▼

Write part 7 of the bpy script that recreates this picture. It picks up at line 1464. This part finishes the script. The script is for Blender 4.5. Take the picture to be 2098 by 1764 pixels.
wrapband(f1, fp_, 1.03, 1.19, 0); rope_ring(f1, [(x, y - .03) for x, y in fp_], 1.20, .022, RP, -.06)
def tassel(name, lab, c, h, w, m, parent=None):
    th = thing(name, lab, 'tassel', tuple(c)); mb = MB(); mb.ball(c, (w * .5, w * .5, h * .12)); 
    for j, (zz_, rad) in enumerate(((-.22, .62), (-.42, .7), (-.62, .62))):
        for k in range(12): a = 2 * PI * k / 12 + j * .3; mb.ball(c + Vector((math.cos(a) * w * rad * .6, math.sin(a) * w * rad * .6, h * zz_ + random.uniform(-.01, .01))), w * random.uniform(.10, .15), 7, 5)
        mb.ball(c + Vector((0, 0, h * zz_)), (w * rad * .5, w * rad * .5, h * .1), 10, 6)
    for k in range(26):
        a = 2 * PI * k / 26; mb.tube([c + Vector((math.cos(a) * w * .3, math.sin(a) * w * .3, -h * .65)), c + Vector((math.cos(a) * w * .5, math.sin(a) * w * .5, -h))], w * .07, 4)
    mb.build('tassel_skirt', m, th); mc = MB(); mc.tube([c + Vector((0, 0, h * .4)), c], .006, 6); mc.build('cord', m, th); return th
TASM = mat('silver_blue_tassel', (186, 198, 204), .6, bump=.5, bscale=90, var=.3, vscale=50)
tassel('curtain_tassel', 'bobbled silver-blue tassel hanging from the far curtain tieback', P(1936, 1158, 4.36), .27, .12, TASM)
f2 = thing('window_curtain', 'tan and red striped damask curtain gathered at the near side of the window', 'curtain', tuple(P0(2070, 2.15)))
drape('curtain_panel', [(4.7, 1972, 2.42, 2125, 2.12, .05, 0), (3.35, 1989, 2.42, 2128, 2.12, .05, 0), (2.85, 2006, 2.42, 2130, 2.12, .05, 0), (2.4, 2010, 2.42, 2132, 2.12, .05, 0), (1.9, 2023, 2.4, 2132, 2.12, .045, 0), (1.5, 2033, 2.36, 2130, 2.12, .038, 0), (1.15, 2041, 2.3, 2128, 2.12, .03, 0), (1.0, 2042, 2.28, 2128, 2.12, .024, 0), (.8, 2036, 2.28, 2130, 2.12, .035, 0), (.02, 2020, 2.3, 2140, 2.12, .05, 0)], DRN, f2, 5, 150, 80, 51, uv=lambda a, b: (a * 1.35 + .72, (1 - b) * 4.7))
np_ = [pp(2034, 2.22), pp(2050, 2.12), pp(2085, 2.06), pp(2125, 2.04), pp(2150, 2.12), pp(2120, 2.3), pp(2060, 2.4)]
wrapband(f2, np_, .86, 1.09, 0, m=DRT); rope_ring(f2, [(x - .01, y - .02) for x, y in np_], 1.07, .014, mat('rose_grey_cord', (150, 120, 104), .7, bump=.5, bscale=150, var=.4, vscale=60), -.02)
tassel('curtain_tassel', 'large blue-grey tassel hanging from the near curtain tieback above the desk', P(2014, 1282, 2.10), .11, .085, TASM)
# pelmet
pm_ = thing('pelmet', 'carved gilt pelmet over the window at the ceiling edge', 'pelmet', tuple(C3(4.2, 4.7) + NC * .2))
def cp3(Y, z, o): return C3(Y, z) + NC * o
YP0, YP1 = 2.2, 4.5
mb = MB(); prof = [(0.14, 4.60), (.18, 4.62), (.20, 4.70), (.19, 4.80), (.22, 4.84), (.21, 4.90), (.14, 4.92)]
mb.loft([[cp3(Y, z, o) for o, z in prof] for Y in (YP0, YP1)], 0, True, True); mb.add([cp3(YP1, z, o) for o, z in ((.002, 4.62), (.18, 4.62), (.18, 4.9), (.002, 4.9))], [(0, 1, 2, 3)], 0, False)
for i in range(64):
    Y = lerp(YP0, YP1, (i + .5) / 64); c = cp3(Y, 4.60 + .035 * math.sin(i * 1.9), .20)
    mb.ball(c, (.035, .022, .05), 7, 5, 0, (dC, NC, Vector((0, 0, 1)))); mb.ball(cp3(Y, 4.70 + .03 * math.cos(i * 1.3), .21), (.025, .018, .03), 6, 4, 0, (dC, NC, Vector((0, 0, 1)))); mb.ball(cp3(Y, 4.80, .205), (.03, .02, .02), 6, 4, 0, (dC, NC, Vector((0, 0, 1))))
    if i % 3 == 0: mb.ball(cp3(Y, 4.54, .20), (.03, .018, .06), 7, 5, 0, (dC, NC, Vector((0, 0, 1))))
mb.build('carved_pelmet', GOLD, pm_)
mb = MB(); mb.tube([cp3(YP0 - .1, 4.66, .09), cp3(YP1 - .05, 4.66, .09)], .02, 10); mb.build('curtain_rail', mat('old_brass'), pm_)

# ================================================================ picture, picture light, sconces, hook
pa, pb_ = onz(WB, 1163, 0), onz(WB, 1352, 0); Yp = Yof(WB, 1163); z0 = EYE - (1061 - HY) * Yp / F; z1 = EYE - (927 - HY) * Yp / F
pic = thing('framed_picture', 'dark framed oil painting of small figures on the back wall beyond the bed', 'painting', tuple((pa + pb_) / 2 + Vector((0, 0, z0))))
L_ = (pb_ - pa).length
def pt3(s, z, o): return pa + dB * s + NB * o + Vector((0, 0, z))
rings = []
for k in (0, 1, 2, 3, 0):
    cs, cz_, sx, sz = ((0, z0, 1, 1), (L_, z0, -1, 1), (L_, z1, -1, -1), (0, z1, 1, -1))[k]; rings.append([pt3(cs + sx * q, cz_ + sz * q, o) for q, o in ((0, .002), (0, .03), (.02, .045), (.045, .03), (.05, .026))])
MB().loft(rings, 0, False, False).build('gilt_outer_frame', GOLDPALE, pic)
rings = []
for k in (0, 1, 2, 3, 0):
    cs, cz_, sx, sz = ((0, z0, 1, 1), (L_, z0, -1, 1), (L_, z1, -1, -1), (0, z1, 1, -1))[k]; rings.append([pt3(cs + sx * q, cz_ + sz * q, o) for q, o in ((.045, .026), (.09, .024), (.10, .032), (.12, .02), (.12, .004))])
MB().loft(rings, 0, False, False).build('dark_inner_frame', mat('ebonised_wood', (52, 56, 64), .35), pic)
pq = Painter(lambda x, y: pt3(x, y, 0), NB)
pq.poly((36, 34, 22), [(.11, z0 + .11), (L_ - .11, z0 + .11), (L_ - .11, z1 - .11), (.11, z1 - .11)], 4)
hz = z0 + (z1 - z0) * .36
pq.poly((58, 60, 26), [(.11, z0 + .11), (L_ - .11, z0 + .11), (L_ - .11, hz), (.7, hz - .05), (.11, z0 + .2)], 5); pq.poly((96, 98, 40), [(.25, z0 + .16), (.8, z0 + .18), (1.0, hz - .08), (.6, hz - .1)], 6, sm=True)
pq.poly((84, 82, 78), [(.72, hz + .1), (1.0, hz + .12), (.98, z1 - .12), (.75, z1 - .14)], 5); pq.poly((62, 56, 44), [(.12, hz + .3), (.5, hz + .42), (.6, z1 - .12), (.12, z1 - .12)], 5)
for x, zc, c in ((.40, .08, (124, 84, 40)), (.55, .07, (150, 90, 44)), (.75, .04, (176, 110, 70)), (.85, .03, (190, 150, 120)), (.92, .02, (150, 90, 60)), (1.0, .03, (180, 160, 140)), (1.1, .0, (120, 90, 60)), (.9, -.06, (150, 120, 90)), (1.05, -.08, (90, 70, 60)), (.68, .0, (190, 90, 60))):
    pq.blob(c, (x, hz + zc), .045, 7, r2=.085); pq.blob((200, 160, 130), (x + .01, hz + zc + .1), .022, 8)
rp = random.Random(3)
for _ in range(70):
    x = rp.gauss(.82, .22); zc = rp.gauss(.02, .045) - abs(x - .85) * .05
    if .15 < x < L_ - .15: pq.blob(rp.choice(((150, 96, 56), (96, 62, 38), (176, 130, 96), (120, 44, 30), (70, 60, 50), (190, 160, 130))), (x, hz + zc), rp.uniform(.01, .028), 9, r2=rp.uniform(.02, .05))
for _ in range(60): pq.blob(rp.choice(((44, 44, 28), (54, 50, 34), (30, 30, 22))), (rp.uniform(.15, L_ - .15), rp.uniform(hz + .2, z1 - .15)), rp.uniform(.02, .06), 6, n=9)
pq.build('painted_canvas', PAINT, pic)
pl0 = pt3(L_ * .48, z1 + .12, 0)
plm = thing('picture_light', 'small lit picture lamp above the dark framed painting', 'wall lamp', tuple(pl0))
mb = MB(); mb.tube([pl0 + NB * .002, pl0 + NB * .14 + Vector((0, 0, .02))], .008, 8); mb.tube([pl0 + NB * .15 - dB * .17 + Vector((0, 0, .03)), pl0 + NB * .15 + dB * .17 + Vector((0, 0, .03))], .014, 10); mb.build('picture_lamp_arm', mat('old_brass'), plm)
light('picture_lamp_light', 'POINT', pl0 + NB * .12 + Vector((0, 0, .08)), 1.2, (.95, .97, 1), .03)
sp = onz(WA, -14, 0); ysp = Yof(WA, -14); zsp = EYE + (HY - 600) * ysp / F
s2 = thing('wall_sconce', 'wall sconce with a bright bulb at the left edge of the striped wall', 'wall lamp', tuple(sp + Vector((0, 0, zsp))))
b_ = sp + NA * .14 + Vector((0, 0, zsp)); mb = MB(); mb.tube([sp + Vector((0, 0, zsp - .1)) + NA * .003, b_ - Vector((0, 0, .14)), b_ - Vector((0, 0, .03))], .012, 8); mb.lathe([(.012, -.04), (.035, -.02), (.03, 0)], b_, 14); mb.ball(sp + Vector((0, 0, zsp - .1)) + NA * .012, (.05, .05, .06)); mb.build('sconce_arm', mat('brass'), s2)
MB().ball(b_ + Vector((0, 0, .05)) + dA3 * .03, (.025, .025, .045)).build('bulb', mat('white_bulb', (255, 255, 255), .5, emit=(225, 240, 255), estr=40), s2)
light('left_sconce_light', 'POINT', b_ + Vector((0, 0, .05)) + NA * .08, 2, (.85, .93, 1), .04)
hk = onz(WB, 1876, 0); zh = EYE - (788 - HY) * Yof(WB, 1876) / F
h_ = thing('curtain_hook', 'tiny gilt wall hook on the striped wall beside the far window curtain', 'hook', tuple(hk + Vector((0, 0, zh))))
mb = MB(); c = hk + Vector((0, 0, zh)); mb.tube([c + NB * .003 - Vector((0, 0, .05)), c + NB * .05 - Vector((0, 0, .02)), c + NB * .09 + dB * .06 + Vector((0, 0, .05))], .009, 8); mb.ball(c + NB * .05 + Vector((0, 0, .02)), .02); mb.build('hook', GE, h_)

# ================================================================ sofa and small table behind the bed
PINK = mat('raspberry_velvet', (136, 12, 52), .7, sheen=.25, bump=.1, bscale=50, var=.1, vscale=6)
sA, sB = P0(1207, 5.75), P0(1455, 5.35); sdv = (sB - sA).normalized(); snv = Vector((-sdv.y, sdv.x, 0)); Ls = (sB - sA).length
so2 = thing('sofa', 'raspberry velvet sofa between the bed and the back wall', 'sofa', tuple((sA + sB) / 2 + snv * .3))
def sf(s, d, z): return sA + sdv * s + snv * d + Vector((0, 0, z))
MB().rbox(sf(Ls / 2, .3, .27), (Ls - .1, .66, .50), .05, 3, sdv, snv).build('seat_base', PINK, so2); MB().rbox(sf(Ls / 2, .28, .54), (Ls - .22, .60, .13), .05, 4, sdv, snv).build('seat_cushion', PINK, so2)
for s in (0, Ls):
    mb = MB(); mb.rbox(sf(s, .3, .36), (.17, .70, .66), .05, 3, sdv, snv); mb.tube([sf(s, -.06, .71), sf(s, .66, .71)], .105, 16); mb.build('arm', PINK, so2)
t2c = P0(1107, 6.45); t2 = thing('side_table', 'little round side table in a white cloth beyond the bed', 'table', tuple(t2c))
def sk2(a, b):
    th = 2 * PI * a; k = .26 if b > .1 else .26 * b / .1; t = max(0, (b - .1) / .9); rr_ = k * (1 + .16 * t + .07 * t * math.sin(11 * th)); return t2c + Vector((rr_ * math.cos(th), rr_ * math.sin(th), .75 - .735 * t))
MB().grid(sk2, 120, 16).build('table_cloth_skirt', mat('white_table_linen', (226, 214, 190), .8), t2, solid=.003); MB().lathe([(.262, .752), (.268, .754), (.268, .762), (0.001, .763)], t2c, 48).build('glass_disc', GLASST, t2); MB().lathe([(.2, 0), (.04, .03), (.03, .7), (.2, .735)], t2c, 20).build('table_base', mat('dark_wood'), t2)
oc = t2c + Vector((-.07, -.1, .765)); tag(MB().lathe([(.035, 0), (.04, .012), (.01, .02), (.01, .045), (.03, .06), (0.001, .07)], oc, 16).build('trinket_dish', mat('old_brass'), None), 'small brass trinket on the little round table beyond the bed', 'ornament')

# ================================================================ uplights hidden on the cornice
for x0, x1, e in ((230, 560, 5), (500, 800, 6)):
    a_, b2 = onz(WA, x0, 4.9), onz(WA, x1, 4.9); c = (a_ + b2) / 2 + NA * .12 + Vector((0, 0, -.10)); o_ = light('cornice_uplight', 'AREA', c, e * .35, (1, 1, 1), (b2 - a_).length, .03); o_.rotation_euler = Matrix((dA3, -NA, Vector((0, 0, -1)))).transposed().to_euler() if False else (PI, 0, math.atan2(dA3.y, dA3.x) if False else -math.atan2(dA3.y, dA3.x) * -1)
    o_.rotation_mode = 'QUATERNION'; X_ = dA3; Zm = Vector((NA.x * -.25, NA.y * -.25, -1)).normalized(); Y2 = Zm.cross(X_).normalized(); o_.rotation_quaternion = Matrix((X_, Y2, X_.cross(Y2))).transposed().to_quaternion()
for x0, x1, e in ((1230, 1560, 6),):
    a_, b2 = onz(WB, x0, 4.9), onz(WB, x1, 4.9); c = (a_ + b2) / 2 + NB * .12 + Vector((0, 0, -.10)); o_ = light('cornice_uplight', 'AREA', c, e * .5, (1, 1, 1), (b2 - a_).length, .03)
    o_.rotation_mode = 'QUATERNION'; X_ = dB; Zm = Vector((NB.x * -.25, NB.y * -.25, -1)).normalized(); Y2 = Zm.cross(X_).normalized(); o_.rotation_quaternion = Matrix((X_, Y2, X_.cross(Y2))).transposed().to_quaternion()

▲

_TASK OBJECTIVE:_ Quote the data above from the line containing "1.35 + .72, (1 - b) * 4.7))" to the line containing "2.3), pp(2060, 2.4)]", inclusive, and stop.

_ANSWER BELOW:_
drape('curtain_panel', [(4.7, 1972, 2.42, 2125, 2.12, .05, 0), (3.35, 1989, 2.42, 2128, 2.12, .05, 0), (2.85, 2006, 2.42, 2130, 2.12, .05, 0), (2.4, 2010, 2.42, 2132, 2.12, .05, 0), (1.9, 2023, 2.4, 2132, 2.12, .045, 0), (1.5, 2033, 2.36, 2130, 2.12, .038, 0), (1.15, 2041, 2.3, 2128, 2.12, .03, 0), (1.0, 2042, 2.28, 2128, 2.12, .024, 0), (.8, 2036, 2.28, 2130, 2.12, .035, 0), (.02, 2020, 2.3, 2140, 2.12, .05, 0)], DRN, f2, 5, 150, 80, 51, uv=lambda a, b: (a * 1.35 + .72, (1 - b) * 4.7))
np_ = [pp(2034, 2.22), pp(2050, 2.12), pp(2085, 2.06), pp(2125, 2.04), pp(2150, 2.12), pp(2120, 2.3), pp(2060, 2.4)]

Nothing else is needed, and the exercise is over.